Jarosław Jakimowicz niewątpliwie należy do grona tzw. aktorów jednej roli. Po występie w Młodych Wilkach Jarkowi nie udało się już dostać angażu w żadnej spektakularnej produkcji. W efekcie do dzisiaj odcina kupony od występu w filmie z 1995 roku.
Jakimowicz od lat "nadrabia" więc te braki w inny sposób. 51-latek ma na swoim koncie romantyczną relację z Jolą Rutowicz, znajomość z Antonim Macierewiczem, a także całe mnóstwo rasistowskich i homofobicznych wypowiedzi.
Emerytowany "Młody Wilk" nie ukrywa także, że popiera działania partii rządzącej.

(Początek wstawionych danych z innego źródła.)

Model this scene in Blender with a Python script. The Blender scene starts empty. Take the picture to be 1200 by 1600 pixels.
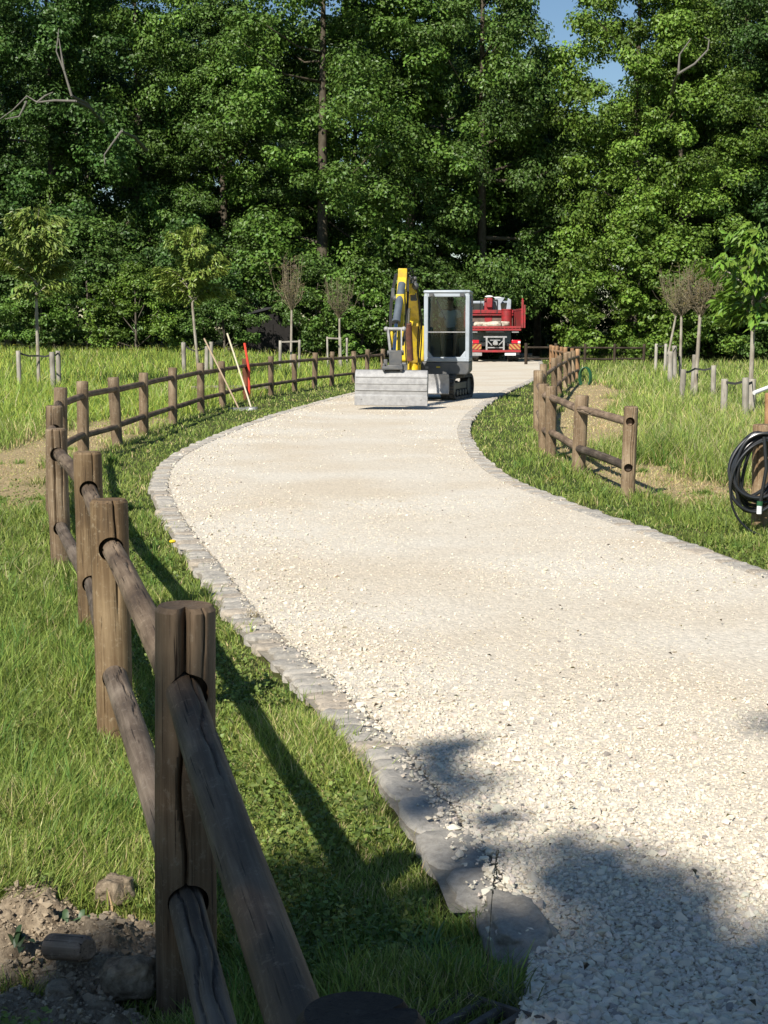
import bpy, bmesh, math, random
import numpy as np
from mathutils import Vector, Matrix

R = math.radians
C = bpy.context.scene.collection
S = bpy.context.scene
PI = math.pi

# ------------------------------------------------------------------ camera
CAMH = 1.65
PITCH = math.atan(286 / 2400)
cam_d = bpy.data.cameras.new('camera')
cam_d.sensor_fit = 'VERTICAL'
cam_d.sensor_height = 36
cam_d.lens = 54
cam_d.clip_start = 0.05
cam_d.clip_end = 3000
cam = bpy.data.objects.new('camera', cam_d)
C.objects.link(cam)
cam.location = (0, 0, CAMH)
cam.rotation_euler = (PI / 2 - PITCH, 0, 0)
S.camera = cam

# ------------------------------------------------------------------ light
SUNV = Vector((-0.525, -1.01, 0.97)).normalized()      # towards the sun
SUN_EL = math.asin(SUNV.z)
SUN_AZ = math.atan2(SUNV.x, SUNV.y)
W = bpy.data.worlds.new('World')
S.world = W
W.use_nodes = True
nt = W.node_tree
sky = nt.nodes.new('ShaderNodeTexSky')
sky.sky_type = 'NISHITA'
sky.sun_disc = False
sky.sun_elevation = SUN_EL
sky.sun_rotation = SUN_AZ
sky.air_density = 1.0
sky.dust_density = 0.15
sky.ozone_density = 1.8
bg = nt.nodes['Background']
bg.inputs['Strength'].default_value = 0.065
hs = nt.nodes.new('ShaderNodeHueSaturation')
hs.inputs['Saturation'].default_value = 1.12
nt.links.new(sky.outputs['Color'], hs.inputs['Color'])
nt.links.new(hs.outputs['Color'], bg.inputs['Color'])
sun_d = bpy.data.lights.new('sun', 'SUN')
sun_d.energy = 4.8
sun_d.angle = R(0.53)
sun_d.color = (1.0, 0.95, 0.87)
sun = bpy.data.objects.new('sun', sun_d)
C.objects.link(sun)
sun.rotation_euler = SUNV.to_track_quat('Z', 'Y').to_euler()
sun.location = (-10, -20, 30)
S.view_settings.view_transform = 'Standard'
S.view_settings.look = 'None'
S.view_settings.exposure = 0.52
S.view_settings.gamma = 1
S.cycles.max_bounces = 6
S.cycles.transparent_max_bounces = 12
S.cycles.caustics_reflective = False
S.cycles.caustics_refractive = False

# ------------------------------------------------------------------ measuring helpers
CT, ST = math.cos(PITCH), math.sin(PITCH)


def ray(px, py):
    v = (py - 800) / 2400
    u = (px - 600) / 2400
    return u, CT - v * ST, ST + v * CT


def G(px, py, z=0.0):
    """where the photo's pixel meets the level z"""
    u, f, d = ray(px, py)
    t = (CAMH - z) / d
    return Vector((u * t, f * t, z))


def D(px, py, Y):
    """where the photo's pixel meets the upright plane Y metres away"""
    u, f, d = ray(px, py)
    t = Y / f
    return Vector((u * t, Y, CAMH - d * t))


rng = np.random.default_rng(7)
rnd = random.Random(11)


def noise2(x, y, seed=0):
    """cheap smooth value noise on arrays, 0..1"""
    xi = np.floor(x).astype(np.int64)
    yi = np.floor(y).astype(np.int64)
    xf = x - xi
    yf = y - yi
    xf = xf * xf * (3 - 2 * xf)
    yf = yf * yf * (3 - 2 * yf)

    def h(a, b):
        n = (a * 374761393 + b * 668265263 + seed * 1442695041) & 0x7fffffff
        n = ((n ^ (n >> 13)) * 1274126177) & 0x7fffffff
        return ((n ^ (n >> 16)) & 0xffff) / 65535.0
    return (h(xi, yi) * (1 - xf) + h(xi + 1, yi) * xf) * (1 - yf) + (h(xi, yi + 1) * (1 - xf) + h(xi + 1, yi + 1) * xf) * yf


def sstep(a, b, x):
    t = np.clip((x - a) / (b - a), 0, 1)
    return t * t * (3 - 2 * t)


# ------------------------------------------------------------------ materials
def new_mat(name):
    m = bpy.data.materials.new(name)
    m.use_nodes = True
    n = m.node_tree.nodes
    return m, n, m.node_tree.links, n['Principled BSDF']


def plain(name, col, rough=0.5, metal=0.0, spec=0.5, noise=0.0, scale=8.0, bump=0.0, dirt=None, coat=0.0):
    m, n, l, b = new_mat(name)
    b.inputs['Roughness'].default_value = rough
    b.inputs['Metallic'].default_value = metal
    b.inputs['Specular IOR Level'].default_value = spec
    b.inputs['Coat Weight'].default_value = coat
    b.inputs['Base Color'].default_value = (*col, 1)
    if noise or bump or dirt:
        tc = n.new('ShaderNodeTexCoord')
        t = n.new('ShaderNodeTexNoise')
        t.inputs['Scale'].default_value = scale
        t.inputs['Detail'].default_value = 6
        t.inputs['Roughness'].default_value = 0.65
        l.new(tc.outputs['Object'], t.inputs['Vector'])
        if noise or dirt:
            r = n.new('ShaderNodeValToRGB')
            d = dirt or tuple(c * (1 - noise) for c in col)
            r.color_ramp.elements[0].position = 0.38
            r.color_ramp.elements[0].color = (*d, 1)
            r.color_ramp.elements[1].position = 0.6
            r.color_ramp.elements[1].color = (*col, 1)
            l.new(t.outputs['Fac'], r.inputs['Fac'])
            l.new(r.outputs['Color'], b.inputs['Base Color'])
        if bump:
            bp = n.new('ShaderNodeBump')
            bp.inputs['Strength'].default_value = bump
            bp.inputs['Distance'].default_value = 0.01
            l.new(t.outputs['Fac'], bp.inputs['Height'])
            l.new(bp.outputs['Normal'], b.inputs['Normal'])
    return m


def wood_mat(name, dark, mid, pale, grain=1.0):
    """round timber: grain runs along the object's own Z axis; object colour tints it"""
    m, n, l, b = new_mat(name)
    b.inputs['Roughness'].default_value = 0.72
    b.inputs['Specular IOR Level'].default_value = 0.3
    tc = n.new('ShaderNodeTexCoord')
    oi = n.new('ShaderNodeObjectInfo')
    add = n.new('ShaderNodeVectorMath'); add.operation = 'ADD'
    mp = n.new('ShaderNodeMapping')
    mp.inputs['Scale'].default_value = (70, 70, 2.4)
    comb = n.new('ShaderNodeVectorMath'); comb.operation = 'SCALE'
    comb.inputs[0].default_value = (13.7, 7.1, 29.0)
    l.new(oi.outputs['Random'], comb.inputs['Scale'])
    l.new(tc.outputs['Object'], add.inputs[0])
    l.new(comb.outputs[0], add.inputs[1])
    l.new(add.outputs[0], mp.inputs['Vector'])
    g = n.new('ShaderNodeTexNoise')
    g.inputs['Scale'].default_value = 1.0
    g.inputs['Detail'].default_value = 8
    g.inputs['Roughness'].default_value = 0.7
    g.inputs['Distortion'].default_value = 0.6
    l.new(mp.outputs[0], g.inputs['Vector'])
    big = n.new('ShaderNodeTexNoise')
    big.inputs['Scale'].default_value = 3.2
    big.inputs['Detail'].default_value = 4
    l.new(add.outputs[0], big.inputs['Vector'])
    r = n.new('ShaderNodeValToRGB')
    r.color_ramp.elements[0].position = 0.30
    r.color_ramp.elements[0].color = (*dark, 1)
    r.color_ramp.elements[1].position = 0.72
    r.color_ramp.elements[1].color = (*pale, 1)
    e = r.color_ramp.elements.new(0.5)
    e.color = (*mid, 1)
    mixf = n.new('ShaderNodeMath'); mixf.operation = 'MULTIPLY_ADD'
    mixf.inputs[1].default_value = 0.55
    mixf.inputs[2].default_value = 0.0
    l.new(big.outputs['Fac'], mixf.inputs[0])
    sm = n.new('ShaderNodeMath'); sm.operation = 'MULTIPLY_ADD'
    sm.inputs[1].default_value = 0.5
    l.new(g.outputs['Fac'], sm.inputs[0])
    l.new(mixf.outputs[0], sm.inputs[2])
    l.new(sm.outputs[0], r.inputs['Fac'])
    # pale scratches and thin drying cracks
    mp2 = n.new('ShaderNodeMapping')
    mp2.inputs['Scale'].default_value = (150, 150, 3.5)
    l.new(add.outputs[0], mp2.inputs['Vector'])
    cr = n.new('ShaderNodeTexNoise')
    cr.inputs['Scale'].default_value = 1.0
    cr.inputs['Detail'].default_value = 3
    l.new(mp2.outputs[0], cr.inputs['Vector'])
    cr2 = n.new('ShaderNodeValToRGB')
    cr2.color_ramp.elements[0].position = 0.30
    cr2.color_ramp.elements[0].color = (0.18, 0.15, 0.13, 1)
    cr2.color_ramp.elements[1].position = 0.37
    cr2.color_ramp.elements[1].color = (1, 1, 1, 1)
    l.new(cr.outputs['Fac'], cr2.inputs['Fac'])
    mul = n.new('ShaderNodeMix'); mul.data_type = 'RGBA'; mul.blend_type = 'MULTIPLY'
    mul.inputs['Factor'].default_value = grain
    l.new(r.outputs['Color'], mul.inputs['A'])
    l.new(cr2.outputs['Color'], mul.inputs['B'])
    # lichen grey specks
    li = n.new('ShaderNodeTexNoise')
    li.inputs['Scale'].default_value = 38
    li.inputs['Detail'].default_value = 5
    li.inputs['Roughness'].default_value = 0.8
    l.new(add.outputs[0], li.inputs['Vector'])
    lr = n.new('ShaderNodeValToRGB')
    lr.color_ramp.elements[0].position = 0.56
    lr.color_ramp.elements[0].color = (0, 0, 0, 1)
    lr.color_ramp.elements[1].position = 0.70
    lr.color_ramp.elements[1].color = (0.5, 0.5, 0.5, 1)
    l.new(li.outputs['Fac'], lr.inputs['Fac'])
    mx = n.new('ShaderNodeMix'); mx.data_type = 'RGBA'
    mx.inputs['B'].default_value = (0.32, 0.29, 0.24, 1)
    l.new(lr.outputs['Color'], mx.inputs['Factor'])
    l.new(mul.outputs['Result'], mx.inputs['A'])
    tint = n.new('ShaderNodeMix'); tint.data_type = 'RGBA'; tint.blend_type = 'MULTIPLY'
    tint.inputs['Factor'].default_value = 1
    l.new(mx.outputs['Result'], tint.inputs['A'])
    l.new(oi.outputs['Color'], tint.inputs['B'])
    l.new(tint.outputs['Result'], b.inputs['Base Color'])
    bp = n.new('ShaderNodeBump')
    bp.inputs['Strength'].default_value = 0.55
    bp.inputs['Distance'].default_value = 0.006
    hs = n.new('ShaderNodeMath'); hs.operation = 'ADD'
    l.new(g.outputs['Fac'], hs.inputs[0])
    l.new(cr2.outputs['Color'], hs.inputs[1])
    l.new(hs.outputs[0], bp.inputs['Height'])
    l.new(bp.outputs['Normal'], b.inputs['Normal'])
    return m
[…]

Zdaje się, że głośno wygłaszane sympatie względem Prawa i Sprawiedliwości się opłaciły, bowiem gwiazdor został współprowadzącym programu W kontrze w TVP Info, gdzie wspólnie z Magdaleną Ogórek rozmawia o tym, co dzieje się w kraju. Na wizji aktor i niedoszła prezydent rozmawiają z ekspertami oraz dyskutują między sobą, pokazując widzom materiały wideo.
W programie Jakimowicz chętnie wypowiada się na tematy polityczne i dzieli się swoimi poglądami. Niedawno odniósł się do głośnego zatrzymania Margot - działaczki LGBT. Według niego policja, o której działaniach jest głośno od kilku dni, nie zachowała się nieodpowiednio i nie naruszyła niczyich praw. Jarosław nie ukrywa, że nie akceptuje też tego, że aktywistka jest osobą niebinarną i identyfikuje się jako kobieta. W czasie prowadzenia W kontrze notorycznie nazywał ją "pan Margot".
Myślicie, że Jarek ma szansę wyrosnąć na nową gwiazdę stacji?